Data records
+++
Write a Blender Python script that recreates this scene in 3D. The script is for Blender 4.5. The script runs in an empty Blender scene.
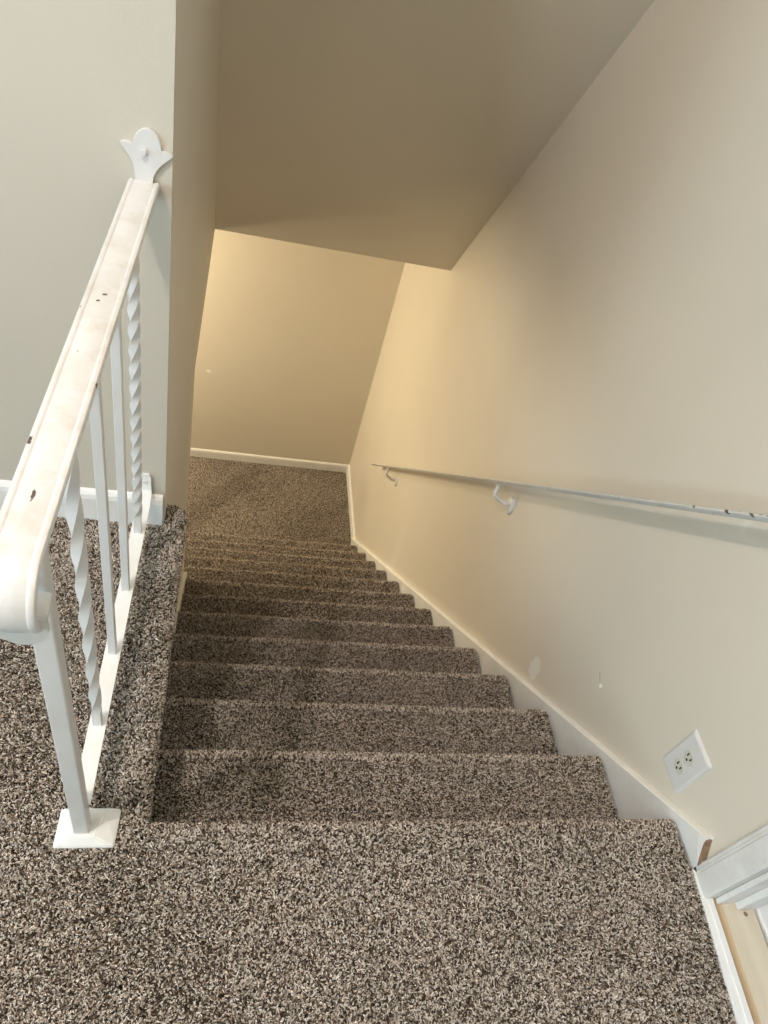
import bpy, bmesh, math, random
import numpy as np
from mathutils import Vector, Matrix

rng = np.random.default_rng(7)
random.seed(7)
sc = bpy.context.scene
col = sc.collection

# ------------------------------------------------------------------ dimensions (metres)
R, T = 0.2032, 0.2292            # riser, tread
NSTEP = 13                       # risers from the upper floor to the lower landing
ZL = -NSTEP * R                  # lower landing level
XR = -0.029                      # right edge of the stair carpet (skirt board beyond it)
XC = -1.087                      # carpeted edge of the upper floor beside the stairs
XW = -1.136                      # stair side of the left wall
YC, YE = 0.70, 1.68              # near and far end of the left wall
ZH, YS = -0.29, 2.736            # lower ceiling level, foot of the sloped ceiling
YB = 3.685                       # back wall of the lower landing
SLOPE = R / T
CEIL = 3.6

# ------------------------------------------------------------------ helpers
def link(o):
    col.objects.link(o)
    return o

def obj(name, bm, mat, parent=None, smooth=False):
    me = bpy.data.meshes.new(name)
    bmesh.ops.recalc_face_normals(bm, faces=bm.faces)
    bm.to_mesh(me); bm.free()
    if smooth:
        for p in me.polygons: p.use_smooth = True
    o = bpy.data.objects.new(name, me)
    if mat: me.materials.append(mat)
    link(o)
    if parent: o.parent = parent
    return o

def auto_smooth(o, ang=40):
    me = o.data
    bm = bmesh.new(); bm.from_mesh(me)
    for f in bm.faces: f.smooth = True
    for e in bm.edges:
        if len(e.link_faces) == 2 and e.calc_face_angle(0) > math.radians(ang): e.smooth = False
    bm.to_mesh(me); bm.free()
    return o

def empty(name, loc=(0, 0, 0)):
    o = bpy.data.objects.new(name, None); o.empty_display_size = .05
    o.location = loc
    return link(o)

def tag(o, label=None, cat=None, group=None, kind=None):
    if label: o['label'] = label
    if cat: o['category'] = cat
    if group: o['group'] = group
    if kind: o['kind'] = kind
    return o

def box(bm, x0, x1, y0, y1, z0, z1, bev=0, seg=2):
    t = bmesh.new()
    bmesh.ops.create_cube(t, size=1)
    for v in t.verts:
        v.co = Vector(((x0 + x1) / 2 + v.co.x * (x1 - x0), (y0 + y1) / 2 + v.co.y * (y1 - y0), (z0 + z1) / 2 + v.co.z * (z1 - z0)))
    if bev: bmesh.ops.bevel(t, geom=t.edges[:], offset=bev, segments=seg, profile=.5, affect='EDGES')
    me = bpy.data.meshes.new('t'); t.to_mesh(me); t.free()
    bm.from_mesh(me); bpy.data.meshes.remove(me)
    return bm

def prism(bm, pts, axis, a, b):
    """polygon pts extruded along an axis from a to b ('x': pts are (y,z); 'z': (x,y); 'y': (x,z))"""
    def P(p, t):
        return {'x': (t, p[0], p[1]), 'y': (p[0], t, p[1]), 'z': (p[0], p[1], t)}[axis]
    A = [bm.verts.new(P(p, a)) for p in pts]
    B = [bm.verts.new(P(p, b)) for p in pts]
    n = len(pts)
    bm.faces.new(A); bm.faces.new(B[::-1])
    for i in range(n): bm.faces.new((A[i], B[i], B[(i + 1) % n], A[(i + 1) % n]))
    return bm

def sweep(bm, frames, prof):
    """frames: (origin, u, v, scale_u, scale_v); prof: closed list of (a,b)"""
    rings = []
    for o, u, v, su, sv in frames:
        rings.append([bm.verts.new(o + u * (a * su) + v * (b * sv)) for a, b in prof])
    n = len(prof)
    for r0, r1 in zip(rings, rings[1:]):
        for i in range(n): bm.faces.new((r0[i], r0[(i + 1) % n], r1[(i + 1) % n], r1[i]))
    bm.faces.new(rings[0][::-1]); bm.faces.new(rings[-1])
    return bm

def tube(bm, pts, rad, n=12):
    pts = [Vector(p) for p in pts]
    fr = []; up = None
    for i, p in enumerate(pts):
        d = (pts[min(i + 1, len(pts) - 1)] - pts[max(i - 1, 0)]).normalized()
        if up is None:
            up = d.orthogonal().normalized()
        up = (up - d * up.dot(d)).normalized()
        r = rad[i] if isinstance(rad, (list, tuple)) else rad
        fr.append((p, up, d.cross(up), r, r))
    return sweep(bm, fr, [(math.cos(a), math.sin(a)) for a in [2 * math.pi * k / n for k in range(n)]])

# ------------------------------------------------------------------ materials
def mat(name, rough=.6):
    m = bpy.data.materials.new(name); m.use_nodes = True
    nt = m.node_tree; b = nt.nodes['Principled BSDF']
    b.inputs['Roughness'].default_value = rough
    return m, nt, b

def N(nt, t, **kw):
    n = nt.nodes.new(t)
    for k, v in kw.items():
        if hasattr(n, k): setattr(n, k, v)
        else: n.inputs[k].default_value = v
    return n

def ramp(nt, stops, fac, interp='LINEAR'):
    r = N(nt, 'ShaderNodeValToRGB')
    cr = r.color_ramp; cr.interpolation = interp
    while len(cr.elements) < len(stops): cr.elements.new(.5)
    for e, (p, c) in zip(cr.elements, stops):
        e.position = p; e.color = (*c, 1) if len(c) == 3 else c
    nt.links.new(fac, r.inputs['Fac'])
    return r

def paint(name, c, rough=.45, bump=.06, scale=260, var=.04, spots=()):
    """roller-stippled wall paint; spots: (centre, half sizes, colour) blobs of filler, bare paint, a smudge or a painted light streak"""
    m, nt, b = mat(name, rough)
    L = nt.links.new
    tc = N(nt, 'ShaderNodeNewGeometry')
    n1 = N(nt, 'ShaderNodeTexNoise', Scale=1.3, Detail=3.0)
    L(tc.outputs['Position'], n1.inputs['Vector'])
    r = ramp(nt, [(.3, [x * (1 - var) for x in c]), (.7, [min(1, x * (1 + var)) for x in c])], n1.outputs['Fac'])
    out = r.outputs['Color']
    n3 = N(nt, 'ShaderNodeTexNoise', Scale=70.0, Detail=2.0)
    L(tc.outputs['Position'], n3.inputs['Vector'])
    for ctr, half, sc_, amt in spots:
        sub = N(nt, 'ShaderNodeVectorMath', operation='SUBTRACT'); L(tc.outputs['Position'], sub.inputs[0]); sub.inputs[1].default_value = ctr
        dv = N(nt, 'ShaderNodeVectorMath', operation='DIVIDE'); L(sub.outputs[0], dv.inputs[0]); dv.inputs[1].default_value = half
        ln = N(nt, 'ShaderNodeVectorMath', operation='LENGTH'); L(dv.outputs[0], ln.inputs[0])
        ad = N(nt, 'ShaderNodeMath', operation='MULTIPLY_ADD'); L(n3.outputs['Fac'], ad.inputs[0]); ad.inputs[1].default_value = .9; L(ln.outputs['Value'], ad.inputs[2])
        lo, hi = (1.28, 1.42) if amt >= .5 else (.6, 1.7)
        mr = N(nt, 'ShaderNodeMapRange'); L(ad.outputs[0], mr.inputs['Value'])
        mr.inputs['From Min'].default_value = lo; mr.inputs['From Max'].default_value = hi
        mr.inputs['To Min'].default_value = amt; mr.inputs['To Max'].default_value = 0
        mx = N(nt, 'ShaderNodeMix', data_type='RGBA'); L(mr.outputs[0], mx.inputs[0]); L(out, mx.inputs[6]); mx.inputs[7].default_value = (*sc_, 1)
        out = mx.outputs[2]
    L(out, b.inputs['Base Color'])
    n2 = N(nt, 'ShaderNodeTexNoise', Scale=float(scale), Detail=2.0)
    L(tc.outputs['Position'], n2.inputs['Vector'])
    n4 = N(nt, 'ShaderNodeTexNoise', Scale=9.0, Detail=2.0)
    L(tc.outputs['Position'], n4.inputs['Vector'])
    ad = N(nt, 'ShaderNodeMath', operation='MULTIPLY_ADD'); L(n4.outputs['Fac'], ad.inputs[0]); ad.inputs[1].default_value = 2.0; L(n2.outputs['Fac'], ad.inputs[2])
    bp = N(nt, 'ShaderNodeBump', Strength=bump, Distance=.004); L(ad.outputs[0], bp.inputs['Height']); L(bp.outputs[0], b.inputs['Normal'])
    return m

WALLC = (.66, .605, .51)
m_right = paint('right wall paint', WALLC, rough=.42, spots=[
    ((0, .622, -.462), (.05, .032, .052), (.78, .77, .73), .75),
    ((0, 2.05, -1.75), (.1, .07, .3), (.76, .72, .64), .35),  # soft streak of light painted into the wall colour
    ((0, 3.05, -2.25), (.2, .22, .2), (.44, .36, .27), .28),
    ((0, .385, .505), (.05, .012, .03), (.80, .76, .68), .4)])
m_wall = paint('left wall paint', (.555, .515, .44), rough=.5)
m_back = paint('back wall paint', WALLC, rough=.5, spots=[((-1.148, YB, -1.82), (.022, .05, .014), (.85, .83, .76), .9)])
m_soffit = paint('sloped ceiling paint', (.67, .62, .525), rough=.55)

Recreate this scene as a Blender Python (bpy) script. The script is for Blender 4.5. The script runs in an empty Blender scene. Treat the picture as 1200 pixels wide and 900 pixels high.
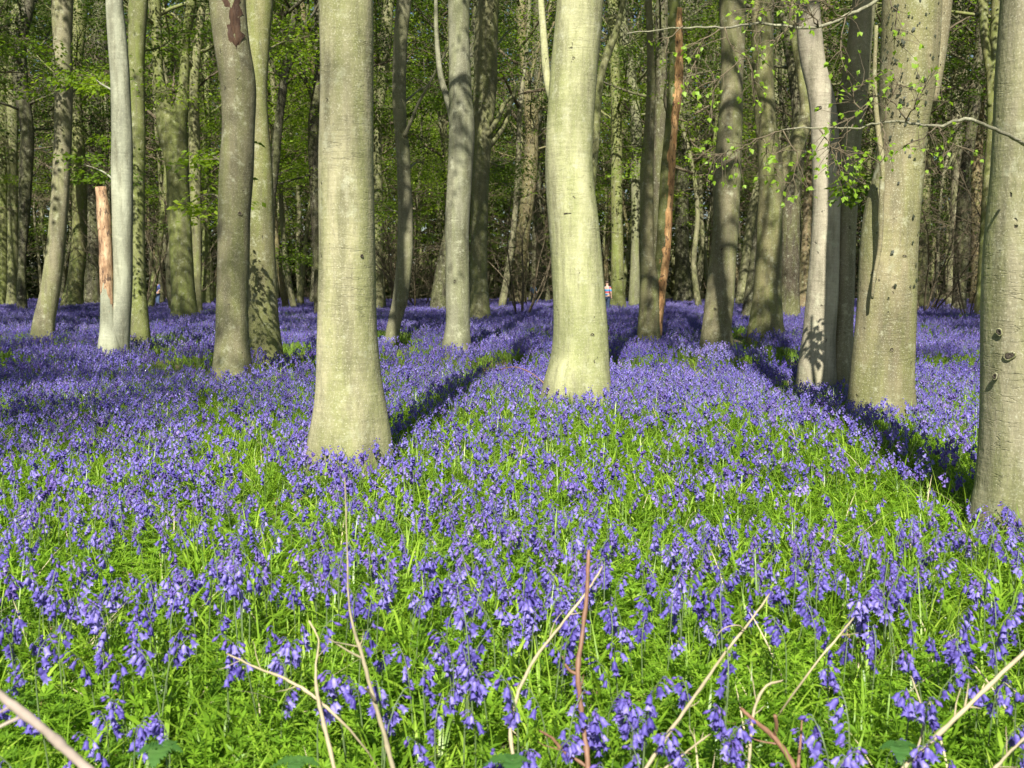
import bpy, math, random
import numpy as np
from mathutils import Vector

R = math.radians
rng = np.random.default_rng(7)
random.seed(7)
scene = bpy.context.scene
COL = scene.collection

# ------------------------------------------------------------------ camera
F = 1203.0
HC = 1.30
TH = math.atan((450 - 335) / F)
cam_d = bpy.data.cameras.new('camera')
cam = bpy.data.objects.new('camera', cam_d)
COL.objects.link(cam)
cam.location = (0, 0, HC)
cam.rotation_euler = (math.pi / 2 - TH, 0, 0)
cam_d.sensor_width = 36
cam_d.lens = 36 * F / 1200
cam_d.clip_end = 2000
cam_d.clip_start = 0.05
cam_d.dof.use_dof = True
cam_d.dof.focus_distance = 7.0
cam_d.dof.aperture_fstop = 7.0
scene.camera = cam


def ray(px, py):
    u, v = (px - 600) / F, (450 - py) / F
    return np.array([u, math.cos(TH) + v * math.sin(TH), -math.sin(TH) + v * math.cos(TH)])


def PT(px, py, Y):
    d = ray(px, py)
    return np.array([0, 0, HC]) + d * (Y / d[1])


def depth_at(py, z=0.33):
    d = ray(600, py)
    return d[1] * (HC - z) / -d[2]


def pix(x, y, z):
    c, s = math.cos(TH), math.sin(TH)
    dz = z - HC
    f = y * c - dz * s
    u = y * s + dz * c
    return 600 + F * x / f, 450 - F * u / f, f


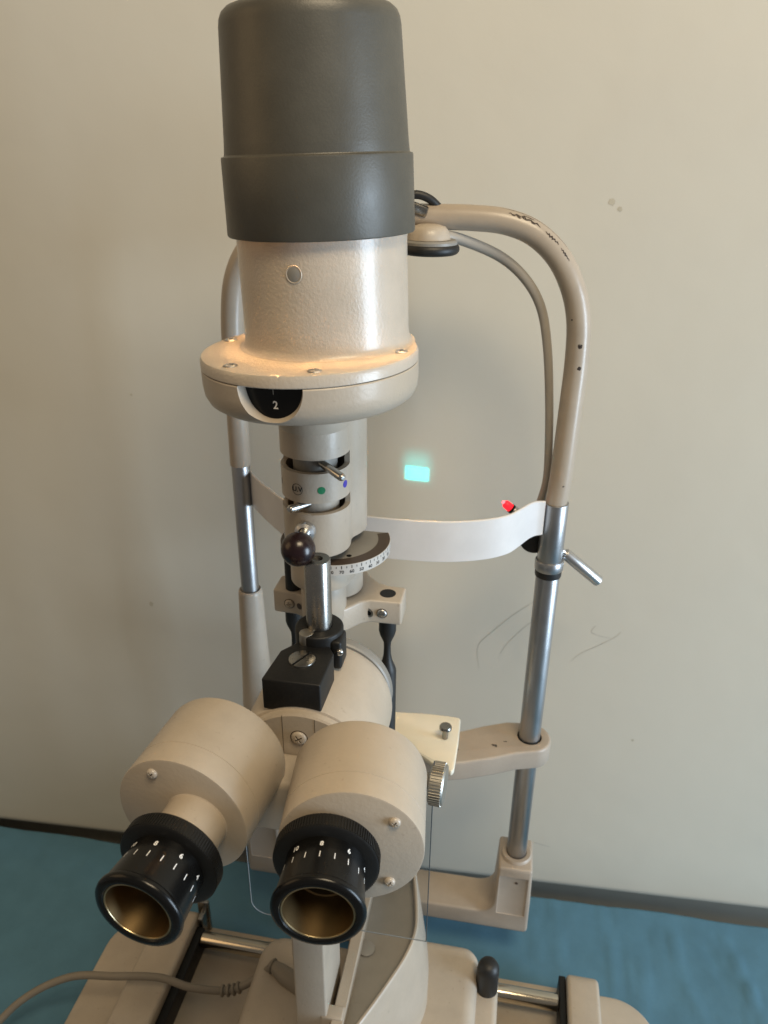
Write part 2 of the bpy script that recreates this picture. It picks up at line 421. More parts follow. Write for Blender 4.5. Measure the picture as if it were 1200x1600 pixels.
+++
The lines from the start of the data through the line that contains "col = sc.collection" are to be returned exactly, please, with both ends included and every picture left out.

Write a Blender Python script that recreates this scene in 3D. The script is for Blender 4.5. The script runs in an empty Blender scene.
import bpy, bmesh, math, random
import numpy as np
from mathutils import Vector, Matrix

rng = np.random.default_rng(7)
random.seed(7)
sc = bpy.context.scene
col = sc.collection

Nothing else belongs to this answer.